NO WRITER ATTRIBUTED

There is no curtain to go up on the Tufts Arena production of Frederick Lonsdale's "On Approval." An experiment in theater in the round, Tufts offers advanced students and teachers a unique opportunity of seven weeks actting experience, plus nine college credits.

"Summer audiences seem unwilling to perspire and think," remarked staff secretary Joseph Golden, in explanation of the theater's program of comedies and farces. Unfortunately the author of this week's production seems to, have been equally unwilling to do either.

"On Approval" is a typical vehicle for only occasionally clever lines. The play finds two couples testing their potential marriage compatibility by running off to a Scottish lodge for three weeks of living together. It proves a light and sometimes funny enterprise.

After adjusting to the pleasant shock of being ushered to a seat practically in the stage set living room of Mrs. Wislack, played by Louise Licklider, the acting of our hostess is a disappointment.

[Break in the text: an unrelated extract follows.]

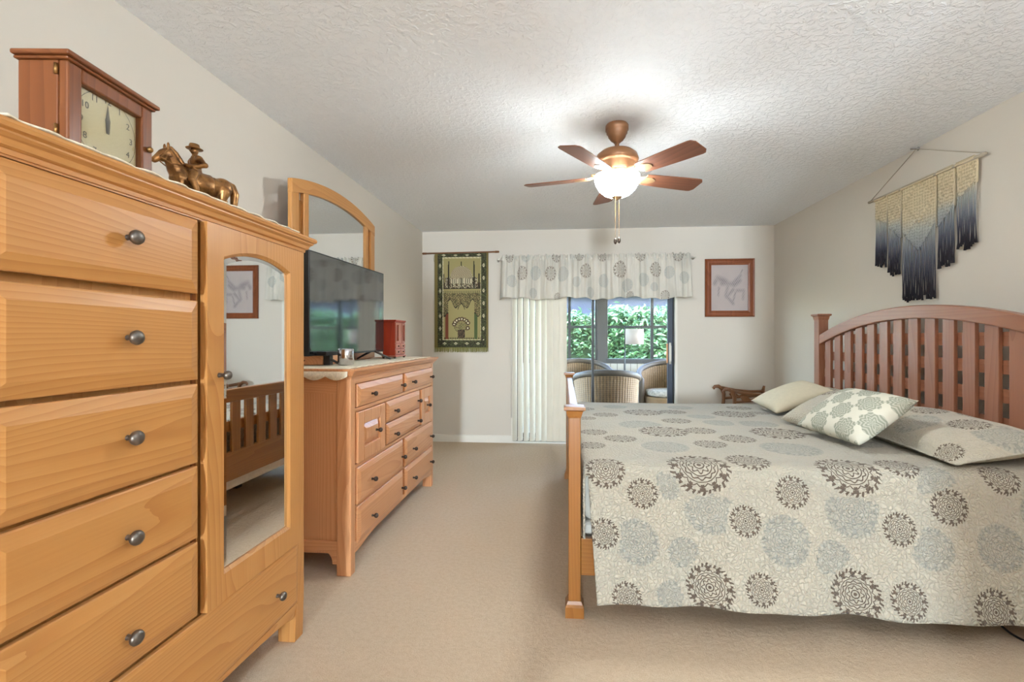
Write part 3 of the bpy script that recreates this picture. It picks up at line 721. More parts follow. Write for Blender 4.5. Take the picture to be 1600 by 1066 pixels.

Amateurish and typed seems a fair description also of the efforts of William Siebert as a Duke. The best acting in the play was done by Edward Sostek who did a fine portrayal of a henpecked hunted man. Norman Ashton's direction is also effective.

The small, intimate stage becomes a handicap here. Every facial expression and every smudge of greasepaint is detectable. Farce, therefore, is perhaps too hectic a medium for such an intimate stage. The closeness of exaggerated gestures and the raucousness of the comedy become annoying, especially in this amateur production.

In 1942 the Tufts Arena Theater was launched by John R. Woodruff, now a director.